Dans un futur plus lointain, il s’agit dans les sociétés d’appréhender le rôle des machines voire la personnalité juridique du robot !

En termes d'importance, peut-on considérer la généralisation d'Internet comme l'équivalent des grandes étapes du progrès, comme l'imprimerie ?


Internet est aujourd’hui un bien vital comme l’eau, l’électricité. Internet permet un accès à l’éducation, au soin, un développement du commerce et tout l’écosystème autour d’Internet tire une croissance atone. Comme vous m’aviez demandé en première question, c’est aussi une opportunité pour l’Afrique avec l’usage du téléphone portable pour le paiement ou le transfert de monnaie entre personnes. Des sociétés en France comme Be-Bound y oeuvrent. Il s’agit d’une étape décisive pour l’humanité comme le fut l’imprimerie dans la connaissance et la diffusion du savoir. Internet, c’est l’opportunité de relier plus de 5 milliards de cerveaux et des objets intelligents entre eux pour multiplier le champ des possibles. Il reste la question de l’éthique et de savoir de ce que l’on en fera. Si Internet est un bon serviteur c’est aussi un mauvais maître. Une question pourrait se poser : Internet doit-il être un service public ou qui serait supra-national avec un très haut niveau de sécurité car toutes les couches de l’économie sont dépendantes d’Internet ?

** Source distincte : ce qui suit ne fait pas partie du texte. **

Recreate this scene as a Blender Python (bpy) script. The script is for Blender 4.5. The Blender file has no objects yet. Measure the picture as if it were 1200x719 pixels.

Concrètement, on peut considérer comme Jeremy Rifkin qu’Internet est la quatrième révolution, après les révolutions agricoles, industrielles, des services. Mais en approfondissant, il existe deux révolutions s’agissant d’Internet, Internet proprement dit avec les infrastructures, les télécommunications. Et Internet avec les données, là où se situe l’or transparent du XXIe siècle avec aussi les algorithmes associés.